An Open Letter to JK Rowling

Subject: An Open Letter to JK Rowling
From: Allan Crosbie
Date: 13 Mar 2015

Dear Joanne,

You won’t remember me but nearly 20 years ago we worked together briefly in a school in Edinburgh. Your talents have since made you a lot of money and given you considerable status and influence; I have continued to channel mine into that Freirean project of opening minds and changing the world from the classroom. You now have millions of Twitter followers; I have six.

People should always act on their conscience and yours has obviously prompted you to speak out in order to try to prevent Scotland voting for Independence. In doing so over the last few days you have claimed to be speaking not out of self-interest but on behalf of ordinary Scots who, you claim, are set to suffer immeasurably under Independence.

You speak of three kinds of Yes voters – the first are gamblers on oil and blackmailers on the currency; the second are crazed zealots; the third don’t want to talk about the economy.

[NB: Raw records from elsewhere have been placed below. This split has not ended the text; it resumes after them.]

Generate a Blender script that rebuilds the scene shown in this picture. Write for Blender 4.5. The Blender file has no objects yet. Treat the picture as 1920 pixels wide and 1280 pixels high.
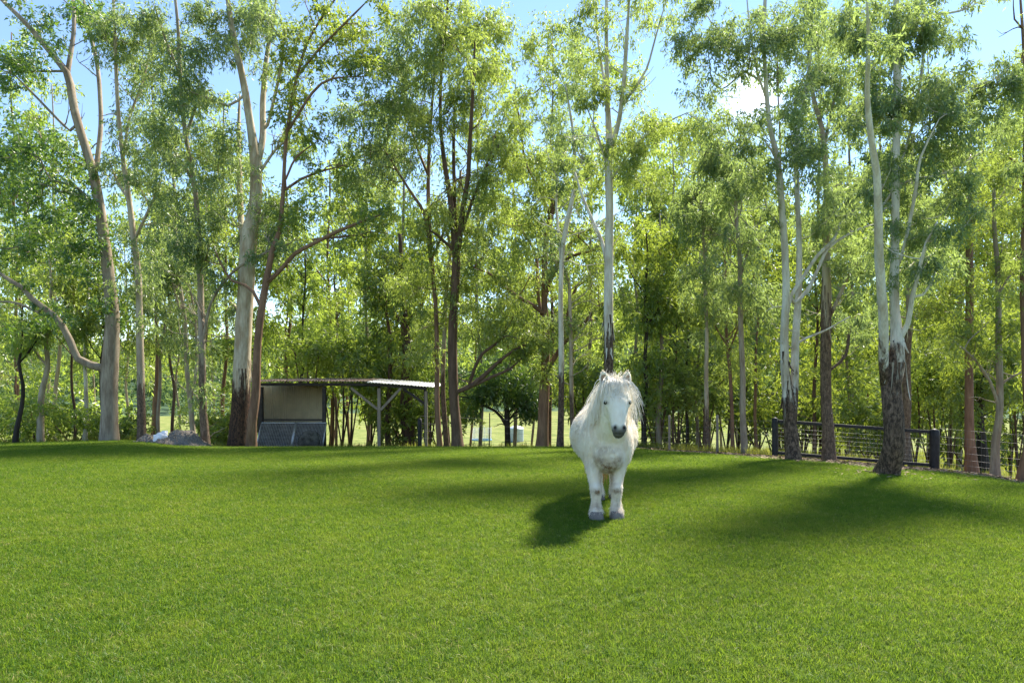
import bpy, math, random
import numpy as np
from mathutils import Vector, Matrix

SC = bpy.context.scene
COL = SC.collection
R = math.radians
F, CX, CY, H = 1250.0, 960.0, 720.0, 1.2      # focal length and level eye line of the photograph, eye height

# ------------------------------------------------------------------ camera, sky, sun, exposure
cam = bpy.data.cameras.new('camera')
cam.sensor_width = 36.0
cam.lens = 36.0 * F / 1920.0
cam.shift_y = (CY - 640.0) / 1920.0
cam.clip_end = 4000.0
cam_ob = bpy.data.objects.new('camera', cam)
COL.objects.link(cam_ob)
cam_ob.location = (0, 0, H)
cam_ob.rotation_euler = (R(90), 0, 0)
SC.camera = cam_ob

SUN_DIR = Vector(((1415 - CX) / F, 1.0, (CY - 180) / F)).normalized()
SUN_EL = math.asin(SUN_DIR.z)
SUN_AZ = math.atan2(SUN_DIR.x, SUN_DIR.y)
LAMP_EL, LAMP_AZ = R(48), R(38)
LAMP_DIR = Vector((math.sin(LAMP_AZ) * math.cos(LAMP_EL), math.cos(LAMP_AZ) * math.cos(LAMP_EL), math.sin(LAMP_EL)))
world = bpy.data.worlds.new('World')
SC.world = world
world.use_nodes = True
wn, wl = world.node_tree.nodes, world.node_tree.links
bg = wn['Background']
sky = wn.new('ShaderNodeTexSky')
sky.sky_type = 'NISHITA'
sky.sun_disc = False
sky.sun_elevation = LAMP_EL
sky.sun_rotation = LAMP_AZ
sky.altitude = 100.0
sky.air_density = 1.0
sky.dust_density = 0.0
sky.ozone_density = 2.6
bg.inputs['Strength'].default_value = 0.10
# the sun itself and the bright ring of air round it, seen through the crowns
tc = wn.new('ShaderNodeTexCoord')
dot = wn.new('ShaderNodeVectorMath'); dot.operation = 'DOT_PRODUCT'
dot.inputs[1].default_value = SUN_DIR
wl.new(tc.outputs['Generated'], dot.inputs[0])
ac = wn.new('ShaderNodeMath'); ac.operation = 'ARCCOSINE'
wl.new(dot.outputs['Value'], ac.inputs[0])
def wmath(op, a, b):
    n = wn.new('ShaderNodeMath'); n.operation = op
    for i, v in enumerate((a, b)):
        if isinstance(v, (int, float)): n.inputs[i].default_value = v
        else: wl.new(v, n.inputs[i])
    return n.outputs[0]
core = wmath('MULTIPLY', wmath('EXPONENT', wmath('MULTIPLY', wmath('POWER', wmath('DIVIDE', ac.outputs[0], 0.0055), 2.0), -1.0), 0), 60.0)
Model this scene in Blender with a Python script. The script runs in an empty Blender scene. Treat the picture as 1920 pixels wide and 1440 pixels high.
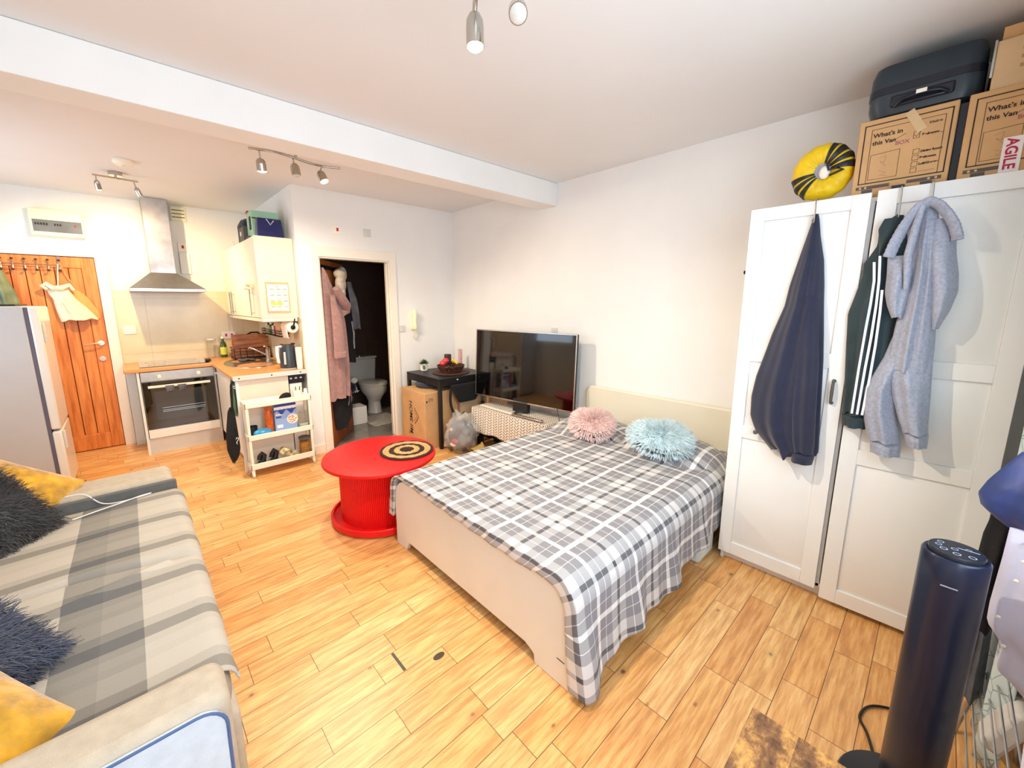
import bpy, math, random
from mathutils import Vector, Matrix, noise as mnoise
PI = math.pi
R = random.Random(7)
SC = bpy.context.scene
COL = SC.collection

# ---------------------------------------------------------------- camera
cam_d = bpy.data.cameras.new('camera')
cam = bpy.data.objects.new('camera', cam_d); COL.objects.link(cam)
cam_d.sensor_fit = 'HORIZONTAL'; cam_d.sensor_width = 36.0
cam_d.lens = 755.19 / 1920 * 36.0
cam_d.shift_x = (960 - 942.77) / 1920; cam_d.shift_y = (699.5 - 720) / 1920
cam_d.clip_start = 0.05
yaw, pit, rol = math.radians(137.423), math.radians(9.932), math.radians(0.115)
fw = Vector((math.cos(pit) * math.cos(yaw), math.cos(pit) * math.sin(yaw), -math.sin(pit)))
rt = fw.cross(Vector((0, 0, 1))).normalized(); dn = fw.cross(rt)
r2 = math.cos(rol) * rt + math.sin(rol) * dn; d2 = -math.sin(rol) * rt + math.cos(rol) * dn
mt = Matrix((r2, -d2, -fw)).transposed().to_4x4(); mt.translation = Vector((4.2284, -3.0442, 1.55))
cam.matrix_world = mt
SC.camera = cam

# ---------------------------------------------------------------- world, daylight, exposure
SC.view_settings.view_transform = 'Standard'; SC.view_settings.look = 'None'
SC.view_settings.gamma = 1.0; SC.view_settings.use_curve_mapping = False
SC.view_settings.exposure = 0.74
try:
    SC.cycles.use_denoising = True; SC.cycles.max_bounces = 10; SC.cycles.diffuse_bounces = 6
    SC.cycles.sample_clamp_indirect = 6.0; SC.cycles.caustics_reflective = False; SC.cycles.caustics_refractive = False
except Exception: pass
w = bpy.data.worlds.new('sky'); SC.world = w; w.use_nodes = True
bg = w.node_tree.nodes['Background']; bg.inputs['Color'].default_value = (0.62, 0.78, 1.0, 1); bg.inputs['Strength'].default_value = 1.5

def area(name, loc, direction, sx, sy, power, col):
    l = bpy.data.lights.new(name, 'AREA'); l.shape = 'RECTANGLE'; l.size = sx; l.size_y = sy; l.energy = power; l.color = col
    o = bpy.data.objects.new(name, l); COL.objects.link(o); o.location = loc
    o.rotation_euler = Vector(direction).to_track_quat('-Z', 'Y').to_euler(); return o
area('daylight_main', (4.86, -2.45, 1.6), (-1, 0, -0.05), 2.5, 1.35, 46, (0.74, 0.88, 1.0))
area('daylight_side', (-0.55, -4.42, 1.65), (0, 1, -0.05), 1.8, 1.2, 10, (0.76, 0.90, 1.0))

# ---------------------------------------------------------------- helpers
def lin(c):
    o = []
    for v in c[:3]:
        v = v / 255.0
        o.append(v / 12.92 if v <= 0.04045 else ((v + 0.055) / 1.055) ** 2.4)
    return (o[0], o[1], o[2], 1.0)

class G:                                   # tiny node-graph writer
    def __init__(s, m):
        m.use_nodes = True; s.t = m.node_tree; s.b = s.t.nodes['Principled BSDF']
    def n(s, ty, ins=None, **props):
        nd = s.t.nodes.new(ty)
        for k, v in props.items(): setattr(nd, k, v)
        for k, v in (ins or {}).items(): s.put(nd.inputs[k], v)
        return nd
    def put(s, sock, v):
        if isinstance(v, bpy.types.NodeSocket): s.t.links.new(v, sock)
        elif isinstance(v, bpy.types.Node): s.t.links.new(v.outputs[0], sock)
        else: sock.default_value = v
    def m(s, op, a, b=0.0, c=None):
        nd = s.t.nodes.new('ShaderNodeMath'); nd.operation = op
        s.put(nd.inputs[0], a); s.put(nd.inputs[1], b)
        if c is not None: s.put(nd.inputs[2], c)
        return nd.outputs[0]
    def coord(s, kind='Object'):
        return s.t.nodes.new('ShaderNodeTexCoord').outputs[kind]
    def xyz(s, v):
        nd = s.n('ShaderNodeSeparateXYZ', {0: v}); return nd.outputs[0], nd.outputs[1], nd.outputs[2]
    def comb(s, x, y, z):
        return s.n('ShaderNodeCombineXYZ', {0: x, 1: y, 2: z}).outputs[0]
    def noise(s, v, scale, detail=3, rough=0.5, out=0):
        return s.n('ShaderNodeTexNoise', {'Vector': v, 'Scale': scale, 'Detail': detail, 'Roughness': rough}).outputs[out]
    def ramp(s, f, stops, interp='LINEAR'):
        nd = s.n('ShaderNodeValToRGB', {0: f}); r = nd.color_ramp; r.interpolation = interp
        while len(r.elements) > 1: r.elements.remove(r.elements[-1])
        r.elements[0].position = stops[0][0]; r.elements[0].color = stops[0][1]
        for p, c in stops[1:]:
            e = r.elements.new(p); e.color = c
        return nd.outputs[0]
    def mix(s, f, a, b, bt='MIX'):
        nd = s.n('ShaderNodeMix', None, data_type='RGBA', blend_type=bt)
        s.put(nd.inputs[0], f); s.put(nd.inputs[6], a); s.put(nd.inputs[7], b); return nd.outputs[2]
    def bump(s, h, strength=0.3, dist=0.005):
        nd = s.n('ShaderNodeBump', {'Strength': strength, 'Distance': dist, 'Height': h}); s.t.links.new(nd.outputs[0], s.b.inputs['Normal'])
    def base(s, v): s.put(s.b.inputs['Base Color'], v)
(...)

You pose self-deprecatingly as no ‘world leader’ and proud to be associated with Billy Connolly. The problem with this intervention is that it is supremely arrogant and a biased, uninformed distortion. I expect those kinds of behaviour from a ‘world leader’ but I don’t expect them from a writer. A writer, one would hope, would first be a wide reader and a good listener. It is clear from your intervention that you have been neither over the past months.

If you had, you would realise that September 18th isn’t a referendum on the White Paper, or on Alex Salmond and his proposal to cut corporation tax, but a vote about power and where that power should reside. In advocating a No vote, you are asking ordinary Scottish people, who you claim to care so much about, to keep themselves as distant as it is possible to be in a democracy from having any kind of influence over the decisions that affect their lives.

“Who’ll be hurting,” you ask about Independence, “paying increased tax/losing public services/paying off the deficit? Not me.” Joanne – change the question from the future to the present tense to feel the full impact of your arrogance. People already are hurting and the system in the UK leaves them powerless to change it, and the system isn’t going to change itself.

Only radical action from the grassroots can shake things up – for everyone across the UK. And the groups at the heart of the Yes campaign, who you completely ignore or haven’t listened to, are that radical hope. Commonweal, Radical Independence Campaign, Women for Independence, Teachers for Yes, the Greens, the Socialists – these are the groups who have earned the right to speak for the voiceless, not you.

They are the ones who are helping ordinary Scottish people to realise that a Yes vote is in their interests because it gives them back some semblance of power over the forces that are currently crushing them.

Stop aligning yourself with those forces, Joanne. Being a Yes voter isn’t about being a gambler or a blackmailer, a zealot or an economic imbecile. It’s about being a force for bottom-up change across all the countries of the ‘Union’ so that the 99% are calling the shots, not the 1%. You are part of that 1% financially; you don’t need to be part of it ideologically. Those of us voting Yes are not abandoning our counterparts in England, Wales and Northern Ireland – we are inspiring them to take the same kind of power back into their hands.

Vote No if you want that for yourself – but don’t pretend it’s in the interests of people who you have not been talking to or listening to.

I will happily debate these issues with you in any forum up to September 18th. I understand if you decline that offer, but it would be nice to get a reply from you of some kind.